Vous êtes tubizien avant d’être ptbiste, ou ptbiste avant d’être tubizien?

Ni l’un ni l’autre! J’ai milité depuis mes vingt ans, dans des partis de gauche radicale, et il y a douze-treize ans j’ai rejoint le PTB parce que je pense que quelqu’un de gauche radicale, c’est là qu’il doit aller, plutôt que dans des petits groupuscules de dix, quinze, vingt, cent personnes… Et je suis Bruxellois de souche, et je suis arrivé ici à Tubize à 29-30 ans, ça fait la moitié de ma vie…

Est-ce que les PTB du BW sont différents de leurs camarades des autres régions du pays?

Non, je ne pense pas! Nos membres, nos sympathisants, nos militants, sont le plus souvent des gens qui sont issus du monde du travail. Et il y a aussi des gens qui ont voté socialiste de génération en génération, et qui se rendent comptent qu’à part certains discours, et encore, il n’y a pas grand-chose de gauche qui ait été fait. Ce qui sensibilise aussi, partout, c’est que nous ne tirons aucun avantage matériel de la politique. Moi, j’ai failli être député, mais je n’aurais pas gagné plus que mon salaire actuel comme chauffeur de taxi, 2.100-2.200 euros, et j’aurais reversé le reste au parti.

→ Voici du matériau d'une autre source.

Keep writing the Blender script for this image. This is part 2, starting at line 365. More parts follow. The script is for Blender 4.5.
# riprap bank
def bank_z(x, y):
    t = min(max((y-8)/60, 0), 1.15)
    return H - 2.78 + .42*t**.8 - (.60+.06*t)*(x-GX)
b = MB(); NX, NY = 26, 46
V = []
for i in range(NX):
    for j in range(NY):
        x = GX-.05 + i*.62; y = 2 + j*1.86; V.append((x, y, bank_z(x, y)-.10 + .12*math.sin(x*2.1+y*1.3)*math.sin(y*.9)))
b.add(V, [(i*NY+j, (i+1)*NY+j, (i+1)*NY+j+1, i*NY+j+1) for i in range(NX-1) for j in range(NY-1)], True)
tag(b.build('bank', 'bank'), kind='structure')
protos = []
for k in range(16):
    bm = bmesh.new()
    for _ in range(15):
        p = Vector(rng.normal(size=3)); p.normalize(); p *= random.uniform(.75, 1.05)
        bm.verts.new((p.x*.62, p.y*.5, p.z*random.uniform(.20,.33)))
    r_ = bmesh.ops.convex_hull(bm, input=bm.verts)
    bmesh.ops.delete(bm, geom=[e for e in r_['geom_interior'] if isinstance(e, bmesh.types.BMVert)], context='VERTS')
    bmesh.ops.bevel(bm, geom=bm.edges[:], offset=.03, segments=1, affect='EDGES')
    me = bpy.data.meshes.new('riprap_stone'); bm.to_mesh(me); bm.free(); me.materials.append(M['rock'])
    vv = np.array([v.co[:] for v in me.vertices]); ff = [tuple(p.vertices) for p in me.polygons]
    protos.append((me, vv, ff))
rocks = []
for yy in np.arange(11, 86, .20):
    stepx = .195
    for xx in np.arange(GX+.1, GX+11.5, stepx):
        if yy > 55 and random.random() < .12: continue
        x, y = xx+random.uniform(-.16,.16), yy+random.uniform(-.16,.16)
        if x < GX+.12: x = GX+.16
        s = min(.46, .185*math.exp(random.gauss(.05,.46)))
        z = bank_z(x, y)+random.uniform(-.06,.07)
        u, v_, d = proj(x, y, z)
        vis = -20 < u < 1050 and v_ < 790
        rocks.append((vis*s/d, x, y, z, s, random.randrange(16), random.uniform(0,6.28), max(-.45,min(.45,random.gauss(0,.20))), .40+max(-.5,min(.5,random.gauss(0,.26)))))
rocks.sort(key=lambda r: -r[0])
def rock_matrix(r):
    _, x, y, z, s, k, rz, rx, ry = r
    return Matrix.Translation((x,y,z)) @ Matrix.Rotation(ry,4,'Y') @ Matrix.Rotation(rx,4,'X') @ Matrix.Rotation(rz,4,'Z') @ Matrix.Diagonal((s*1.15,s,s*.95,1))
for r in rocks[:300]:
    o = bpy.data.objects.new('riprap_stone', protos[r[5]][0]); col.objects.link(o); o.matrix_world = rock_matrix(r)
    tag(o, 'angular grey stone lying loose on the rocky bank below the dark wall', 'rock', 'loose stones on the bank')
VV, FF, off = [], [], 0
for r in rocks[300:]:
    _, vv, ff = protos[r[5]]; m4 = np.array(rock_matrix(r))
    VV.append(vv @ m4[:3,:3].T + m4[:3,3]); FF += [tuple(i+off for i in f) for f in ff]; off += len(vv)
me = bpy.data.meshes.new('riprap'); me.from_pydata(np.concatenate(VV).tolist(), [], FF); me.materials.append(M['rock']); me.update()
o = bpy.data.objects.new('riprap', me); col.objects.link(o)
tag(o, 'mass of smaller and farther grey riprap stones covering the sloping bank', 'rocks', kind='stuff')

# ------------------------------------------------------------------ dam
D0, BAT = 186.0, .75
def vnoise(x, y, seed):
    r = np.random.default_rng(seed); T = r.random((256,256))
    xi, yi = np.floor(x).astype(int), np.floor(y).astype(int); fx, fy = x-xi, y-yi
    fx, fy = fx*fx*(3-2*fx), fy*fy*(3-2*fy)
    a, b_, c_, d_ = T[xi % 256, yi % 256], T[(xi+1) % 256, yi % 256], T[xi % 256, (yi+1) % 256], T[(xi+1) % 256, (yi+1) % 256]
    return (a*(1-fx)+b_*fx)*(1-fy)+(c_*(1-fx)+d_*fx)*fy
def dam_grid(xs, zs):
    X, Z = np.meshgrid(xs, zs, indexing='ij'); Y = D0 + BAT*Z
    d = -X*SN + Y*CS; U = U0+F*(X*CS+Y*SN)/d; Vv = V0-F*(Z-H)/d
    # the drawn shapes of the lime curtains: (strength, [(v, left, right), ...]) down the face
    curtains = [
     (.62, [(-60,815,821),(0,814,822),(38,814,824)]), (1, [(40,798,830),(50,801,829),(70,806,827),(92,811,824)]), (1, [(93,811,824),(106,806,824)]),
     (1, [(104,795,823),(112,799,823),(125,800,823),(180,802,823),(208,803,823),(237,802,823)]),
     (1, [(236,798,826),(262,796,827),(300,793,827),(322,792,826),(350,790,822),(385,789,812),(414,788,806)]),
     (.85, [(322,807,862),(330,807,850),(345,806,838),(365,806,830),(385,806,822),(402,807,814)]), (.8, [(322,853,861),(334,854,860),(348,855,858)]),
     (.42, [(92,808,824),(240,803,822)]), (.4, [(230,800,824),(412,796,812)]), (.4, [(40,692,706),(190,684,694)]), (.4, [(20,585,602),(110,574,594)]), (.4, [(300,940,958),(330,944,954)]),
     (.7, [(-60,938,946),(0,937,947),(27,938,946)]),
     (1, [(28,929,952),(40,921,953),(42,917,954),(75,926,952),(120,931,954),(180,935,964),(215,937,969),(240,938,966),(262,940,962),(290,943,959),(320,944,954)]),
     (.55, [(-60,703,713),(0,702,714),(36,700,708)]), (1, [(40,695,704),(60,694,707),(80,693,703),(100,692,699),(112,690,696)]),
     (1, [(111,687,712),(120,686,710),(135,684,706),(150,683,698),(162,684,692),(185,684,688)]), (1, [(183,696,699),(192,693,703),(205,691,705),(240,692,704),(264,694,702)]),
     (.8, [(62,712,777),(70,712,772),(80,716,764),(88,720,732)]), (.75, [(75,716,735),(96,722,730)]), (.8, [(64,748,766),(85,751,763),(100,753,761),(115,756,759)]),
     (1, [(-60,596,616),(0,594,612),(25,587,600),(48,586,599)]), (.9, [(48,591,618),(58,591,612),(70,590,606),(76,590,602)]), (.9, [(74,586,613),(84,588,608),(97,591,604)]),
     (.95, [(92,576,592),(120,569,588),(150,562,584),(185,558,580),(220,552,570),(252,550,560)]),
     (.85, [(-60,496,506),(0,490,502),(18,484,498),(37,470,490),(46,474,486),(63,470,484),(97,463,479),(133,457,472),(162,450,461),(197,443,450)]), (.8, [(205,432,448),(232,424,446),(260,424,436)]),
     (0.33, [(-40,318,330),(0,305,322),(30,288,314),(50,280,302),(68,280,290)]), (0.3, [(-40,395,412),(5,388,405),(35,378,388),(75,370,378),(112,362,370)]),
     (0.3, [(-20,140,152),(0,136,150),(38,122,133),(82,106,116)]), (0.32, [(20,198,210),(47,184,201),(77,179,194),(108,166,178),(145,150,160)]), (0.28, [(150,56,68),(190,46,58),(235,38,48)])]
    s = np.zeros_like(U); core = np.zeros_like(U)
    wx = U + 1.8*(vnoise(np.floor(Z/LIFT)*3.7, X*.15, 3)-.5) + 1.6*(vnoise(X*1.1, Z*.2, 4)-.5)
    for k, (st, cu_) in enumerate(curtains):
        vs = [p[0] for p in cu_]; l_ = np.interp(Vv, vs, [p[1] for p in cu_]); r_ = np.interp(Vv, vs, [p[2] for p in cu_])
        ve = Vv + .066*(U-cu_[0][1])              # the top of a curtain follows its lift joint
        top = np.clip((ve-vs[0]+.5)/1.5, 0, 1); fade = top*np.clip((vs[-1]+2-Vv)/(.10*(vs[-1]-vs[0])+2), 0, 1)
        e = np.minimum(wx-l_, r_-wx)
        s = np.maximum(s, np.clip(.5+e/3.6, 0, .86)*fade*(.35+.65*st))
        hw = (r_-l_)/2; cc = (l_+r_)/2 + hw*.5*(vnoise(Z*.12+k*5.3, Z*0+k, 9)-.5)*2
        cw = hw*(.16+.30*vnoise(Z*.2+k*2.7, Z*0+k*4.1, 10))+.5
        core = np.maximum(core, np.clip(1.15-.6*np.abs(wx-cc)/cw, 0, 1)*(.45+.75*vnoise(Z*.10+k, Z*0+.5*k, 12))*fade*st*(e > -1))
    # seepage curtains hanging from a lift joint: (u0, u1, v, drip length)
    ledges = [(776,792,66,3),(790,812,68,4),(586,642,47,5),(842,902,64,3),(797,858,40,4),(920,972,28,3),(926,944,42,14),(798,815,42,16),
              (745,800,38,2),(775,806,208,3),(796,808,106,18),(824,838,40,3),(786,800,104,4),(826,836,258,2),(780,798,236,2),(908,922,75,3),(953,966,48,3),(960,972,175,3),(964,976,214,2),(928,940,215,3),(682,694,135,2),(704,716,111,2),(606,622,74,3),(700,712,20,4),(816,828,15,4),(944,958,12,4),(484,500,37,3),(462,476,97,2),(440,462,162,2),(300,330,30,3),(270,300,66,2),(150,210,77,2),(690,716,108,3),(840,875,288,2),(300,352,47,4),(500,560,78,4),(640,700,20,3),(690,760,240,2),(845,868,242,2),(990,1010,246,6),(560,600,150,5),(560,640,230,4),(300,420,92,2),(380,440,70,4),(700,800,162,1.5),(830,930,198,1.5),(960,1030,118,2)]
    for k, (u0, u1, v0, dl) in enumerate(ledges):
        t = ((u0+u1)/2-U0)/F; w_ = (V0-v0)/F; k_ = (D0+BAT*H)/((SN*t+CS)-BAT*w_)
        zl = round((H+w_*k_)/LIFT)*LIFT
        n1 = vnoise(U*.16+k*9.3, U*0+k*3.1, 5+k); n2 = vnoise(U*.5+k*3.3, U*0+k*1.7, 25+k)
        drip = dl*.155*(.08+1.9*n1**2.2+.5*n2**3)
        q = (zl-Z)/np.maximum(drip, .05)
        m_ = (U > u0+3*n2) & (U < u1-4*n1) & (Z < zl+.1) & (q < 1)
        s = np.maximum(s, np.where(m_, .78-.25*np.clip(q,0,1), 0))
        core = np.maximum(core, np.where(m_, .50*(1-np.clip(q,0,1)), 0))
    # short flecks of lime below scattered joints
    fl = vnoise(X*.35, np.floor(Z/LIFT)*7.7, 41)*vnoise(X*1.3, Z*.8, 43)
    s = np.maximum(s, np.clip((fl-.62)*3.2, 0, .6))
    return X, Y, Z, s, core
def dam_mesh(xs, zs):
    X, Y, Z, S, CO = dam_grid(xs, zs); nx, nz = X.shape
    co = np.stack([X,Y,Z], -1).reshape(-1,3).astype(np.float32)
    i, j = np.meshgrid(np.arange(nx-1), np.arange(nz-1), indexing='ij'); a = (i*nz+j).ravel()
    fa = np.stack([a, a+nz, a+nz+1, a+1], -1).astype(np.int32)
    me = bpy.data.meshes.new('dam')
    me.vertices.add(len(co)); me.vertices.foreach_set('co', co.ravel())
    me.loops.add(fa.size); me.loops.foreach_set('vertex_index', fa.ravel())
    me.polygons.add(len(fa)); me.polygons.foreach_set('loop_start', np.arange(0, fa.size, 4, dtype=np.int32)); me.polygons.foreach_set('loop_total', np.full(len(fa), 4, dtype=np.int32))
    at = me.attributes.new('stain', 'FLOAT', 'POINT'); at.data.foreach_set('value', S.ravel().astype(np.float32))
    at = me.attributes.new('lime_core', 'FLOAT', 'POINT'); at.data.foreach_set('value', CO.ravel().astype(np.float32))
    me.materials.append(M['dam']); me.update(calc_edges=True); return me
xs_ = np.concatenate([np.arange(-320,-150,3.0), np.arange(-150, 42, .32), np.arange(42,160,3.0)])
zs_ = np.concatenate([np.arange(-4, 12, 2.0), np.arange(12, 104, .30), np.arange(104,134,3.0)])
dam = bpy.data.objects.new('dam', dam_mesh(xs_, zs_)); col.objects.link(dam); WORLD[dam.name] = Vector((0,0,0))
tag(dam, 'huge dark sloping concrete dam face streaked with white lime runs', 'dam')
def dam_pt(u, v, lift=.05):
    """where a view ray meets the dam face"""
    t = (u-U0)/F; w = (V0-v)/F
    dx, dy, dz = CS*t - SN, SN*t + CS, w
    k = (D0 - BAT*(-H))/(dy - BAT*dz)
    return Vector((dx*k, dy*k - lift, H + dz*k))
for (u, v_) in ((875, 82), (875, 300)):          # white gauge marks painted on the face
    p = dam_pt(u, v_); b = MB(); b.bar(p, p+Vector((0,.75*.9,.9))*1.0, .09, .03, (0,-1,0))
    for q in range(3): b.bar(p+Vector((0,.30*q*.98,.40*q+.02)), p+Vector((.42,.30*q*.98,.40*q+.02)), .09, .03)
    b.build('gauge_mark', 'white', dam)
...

Vous êtes préparé à devenir conseiller communal?

Ca, c’est quelque chose qui s’apprendra sur le tas. On viendra avec ses convictions, je serai bien sûr aidé par le parti, le service d’études, mais moi je suis un militant politique, pas un politicien. On m’a demandé si j’étais déçu de ne pas être élu, le 9 juin, oui, j’ai été déçu de ne pas représenter la classe laborieuse du Brabant wallon au Parlement. Mais en fait, de par mon boulot, comme le patron pratique des prix très démocratiques et qu’il y a peu de transport en commun, je suis en contact avec une population qui n’est pas très riche, et…

Et vous n’êtes pas en conflit social avec votre patron alors?

Ah non, ce sont des petits indépendants, ils ont tout mon respect, c’est un couple en fait, le patron est plus âgé que moi, il continue à rouler, il roule avec nous, il travaille avec nous, il connait les conditions de travail, et mon salaire arrive en temps et en heure. Maintenant, il faut savoir que le taxi, c’est pas une commission paritaire très favorable… Mais ce qui m’intéresse dans ce métier, c’est ce contact avec la population. Pour quelqu’un qui est au PTB, c’est important d’entendre les préoccupation des gens. Les déchets, ou les gardes d’enfant par exemple. La santé aussi, et c’est paradoxal parce que j’entends le MR ici crier parce qu’on n’a plus d’hôpital à Tubize, mais qu’au programme du MR au fédéral, il y a des économies sur la norme de croissance des soins de santé. On ne peut pas dire «on mène une politique de droite» au fédéral, et faire croire qu’on veut mener une politique sociale à la commune, c’est incohérent.

Votre patron vous reproche-t-il parfois votre engagement au PTB?

Ah non, il appelle même à voter pour moi! C’est un petit indépendant, et pour nous, ce sont des travailleurs. A la différence d’un gros actionnaire, les petits indépendants font complètement partie de la classe travailleuse.